• **DESCRIPTION OF THE TASK**:
Retype all of the data exactly as given.

• **DATASET CONTENT**:
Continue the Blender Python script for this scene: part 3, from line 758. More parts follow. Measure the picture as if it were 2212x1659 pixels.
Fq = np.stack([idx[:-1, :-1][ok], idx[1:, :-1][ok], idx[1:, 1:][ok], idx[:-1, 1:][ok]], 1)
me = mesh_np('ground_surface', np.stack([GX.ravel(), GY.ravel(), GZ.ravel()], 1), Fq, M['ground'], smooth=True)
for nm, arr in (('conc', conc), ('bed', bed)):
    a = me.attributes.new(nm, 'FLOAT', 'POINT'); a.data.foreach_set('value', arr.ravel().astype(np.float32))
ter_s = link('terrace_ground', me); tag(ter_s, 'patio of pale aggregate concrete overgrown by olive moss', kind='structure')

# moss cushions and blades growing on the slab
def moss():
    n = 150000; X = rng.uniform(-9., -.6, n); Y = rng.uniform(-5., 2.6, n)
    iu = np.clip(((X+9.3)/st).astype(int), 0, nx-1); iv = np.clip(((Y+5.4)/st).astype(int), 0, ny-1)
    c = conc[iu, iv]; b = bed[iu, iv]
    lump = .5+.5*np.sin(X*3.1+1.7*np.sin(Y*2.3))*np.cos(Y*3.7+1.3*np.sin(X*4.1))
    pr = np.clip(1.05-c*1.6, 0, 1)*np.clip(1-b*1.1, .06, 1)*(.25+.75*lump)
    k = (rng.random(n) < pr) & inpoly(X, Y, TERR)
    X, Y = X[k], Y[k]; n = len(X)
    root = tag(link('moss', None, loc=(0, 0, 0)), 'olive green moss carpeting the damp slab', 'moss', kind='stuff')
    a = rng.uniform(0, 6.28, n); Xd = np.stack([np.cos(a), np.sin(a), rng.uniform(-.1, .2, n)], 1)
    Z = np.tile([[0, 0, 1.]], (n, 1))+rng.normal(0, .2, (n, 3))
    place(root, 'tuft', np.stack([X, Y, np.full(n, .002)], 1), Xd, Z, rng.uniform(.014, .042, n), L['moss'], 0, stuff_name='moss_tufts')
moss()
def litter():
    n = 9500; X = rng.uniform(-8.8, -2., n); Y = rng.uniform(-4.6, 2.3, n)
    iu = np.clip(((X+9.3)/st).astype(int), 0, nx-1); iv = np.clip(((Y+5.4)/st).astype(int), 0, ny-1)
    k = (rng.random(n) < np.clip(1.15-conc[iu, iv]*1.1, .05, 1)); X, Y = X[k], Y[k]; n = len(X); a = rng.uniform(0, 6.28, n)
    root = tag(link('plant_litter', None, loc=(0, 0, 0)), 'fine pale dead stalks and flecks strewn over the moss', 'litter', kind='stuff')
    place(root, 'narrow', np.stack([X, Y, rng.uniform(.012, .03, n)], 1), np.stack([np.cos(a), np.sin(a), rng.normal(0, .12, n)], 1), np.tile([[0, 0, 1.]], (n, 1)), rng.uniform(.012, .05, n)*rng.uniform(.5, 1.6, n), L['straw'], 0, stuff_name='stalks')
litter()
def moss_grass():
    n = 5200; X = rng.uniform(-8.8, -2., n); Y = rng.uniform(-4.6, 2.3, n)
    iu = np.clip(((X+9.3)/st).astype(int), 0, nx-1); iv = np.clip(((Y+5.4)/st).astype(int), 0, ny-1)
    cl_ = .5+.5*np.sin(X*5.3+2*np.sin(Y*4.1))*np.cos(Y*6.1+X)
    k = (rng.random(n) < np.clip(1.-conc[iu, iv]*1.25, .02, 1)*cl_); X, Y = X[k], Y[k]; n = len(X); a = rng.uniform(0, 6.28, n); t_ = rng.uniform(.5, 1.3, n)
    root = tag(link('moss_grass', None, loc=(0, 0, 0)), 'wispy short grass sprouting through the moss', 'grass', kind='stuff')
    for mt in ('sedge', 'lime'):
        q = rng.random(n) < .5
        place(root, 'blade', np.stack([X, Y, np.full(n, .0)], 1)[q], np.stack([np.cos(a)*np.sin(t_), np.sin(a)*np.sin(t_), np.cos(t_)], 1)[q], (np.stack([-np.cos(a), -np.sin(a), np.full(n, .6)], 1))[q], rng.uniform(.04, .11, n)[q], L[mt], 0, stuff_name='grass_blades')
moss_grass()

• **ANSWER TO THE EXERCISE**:
Continue the Blender Python script for this scene: part 3, from line 758. More parts follow. Measure the picture as if it were 2212x1659 pixels.
Fq = np.stack([idx[:-1, :-1][ok], idx[1:, :-1][ok], idx[1:, 1:][ok], idx[:-1, 1:][ok]], 1)
me = mesh_np('ground_surface', np.stack([GX.ravel(), GY.ravel(), GZ.ravel()], 1), Fq, M['ground'], smooth=True)
for nm, arr in (('conc', conc), ('bed', bed)):
    a = me.attributes.new(nm, 'FLOAT', 'POINT'); a.data.foreach_set('value', arr.ravel().astype(np.float32))
ter_s = link('terrace_ground', me); tag(ter_s, 'patio of pale aggregate concrete overgrown by olive moss', kind='structure')

# moss cushions and blades growing on the slab
def moss():
    n = 150000; X = rng.uniform(-9., -.6, n); Y = rng.uniform(-5., 2.6, n)
    iu = np.clip(((X+9.3)/st).astype(int), 0, nx-1); iv = np.clip(((Y+5.4)/st).astype(int), 0, ny-1)
    c = conc[iu, iv]; b = bed[iu, iv]
    lump = .5+.5*np.sin(X*3.1+1.7*np.sin(Y*2.3))*np.cos(Y*3.7+1.3*np.sin(X*4.1))
    pr = np.clip(1.05-c*1.6, 0, 1)*np.clip(1-b*1.1, .06, 1)*(.25+.75*lump)
    k = (rng.random(n) < pr) & inpoly(X, Y, TERR)
    X, Y = X[k], Y[k]; n = len(X)
    root = tag(link('moss', None, loc=(0, 0, 0)), 'olive green moss carpeting the damp slab', 'moss', kind='stuff')
    a = rng.uniform(0, 6.28, n); Xd = np.stack([np.cos(a), np.sin(a), rng.uniform(-.1, .2, n)], 1)
    Z = np.tile([[0, 0, 1.]], (n, 1))+rng.normal(0, .2, (n, 3))
    place(root, 'tuft', np.stack([X, Y, np.full(n, .002)], 1), Xd, Z, rng.uniform(.014, .042, n), L['moss'], 0, stuff_name='moss_tufts')
moss()
def litter():
    n = 9500; X = rng.uniform(-8.8, -2., n); Y = rng.uniform(-4.6, 2.3, n)
    iu = np.clip(((X+9.3)/st).astype(int), 0, nx-1); iv = np.clip(((Y+5.4)/st).astype(int), 0, ny-1)
    k = (rng.random(n) < np.clip(1.15-conc[iu, iv]*1.1, .05, 1)); X, Y = X[k], Y[k]; n = len(X); a = rng.uniform(0, 6.28, n)
    root = tag(link('plant_litter', None, loc=(0, 0, 0)), 'fine pale dead stalks and flecks strewn over the moss', 'litter', kind='stuff')
    place(root, 'narrow', np.stack([X, Y, rng.uniform(.012, .03, n)], 1), np.stack([np.cos(a), np.sin(a), rng.normal(0, .12, n)], 1), np.tile([[0, 0, 1.]], (n, 1)), rng.uniform(.012, .05, n)*rng.uniform(.5, 1.6, n), L['straw'], 0, stuff_name='stalks')
litter()
def moss_grass():
    n = 5200; X = rng.uniform(-8.8, -2., n); Y = rng.uniform(-4.6, 2.3, n)
    iu = np.clip(((X+9.3)/st).astype(int), 0, nx-1); iv = np.clip(((Y+5.4)/st).astype(int), 0, ny-1)
    cl_ = .5+.5*np.sin(X*5.3+2*np.sin(Y*4.1))*np.cos(Y*6.1+X)
    k = (rng.random(n) < np.clip(1.-conc[iu, iv]*1.25, .02, 1)*cl_); X, Y = X[k], Y[k]; n = len(X); a = rng.uniform(0, 6.28, n); t_ = rng.uniform(.5, 1.3, n)
    root = tag(link('moss_grass', None, loc=(0, 0, 0)), 'wispy short grass sprouting through the moss', 'grass', kind='stuff')
    for mt in ('sedge', 'lime'):
        q = rng.random(n) < .5
        place(root, 'blade', np.stack([X, Y, np.full(n, .0)], 1)[q], np.stack([np.cos(a)*np.sin(t_), np.sin(a)*np.sin(t_), np.cos(t_)], 1)[q], (np.stack([-np.cos(a), -np.sin(a), np.full(n, .6)], 1))[q], rng.uniform(.04, .11, n)[q], L[mt], 0, stuff_name='grass_blades')
moss_grass()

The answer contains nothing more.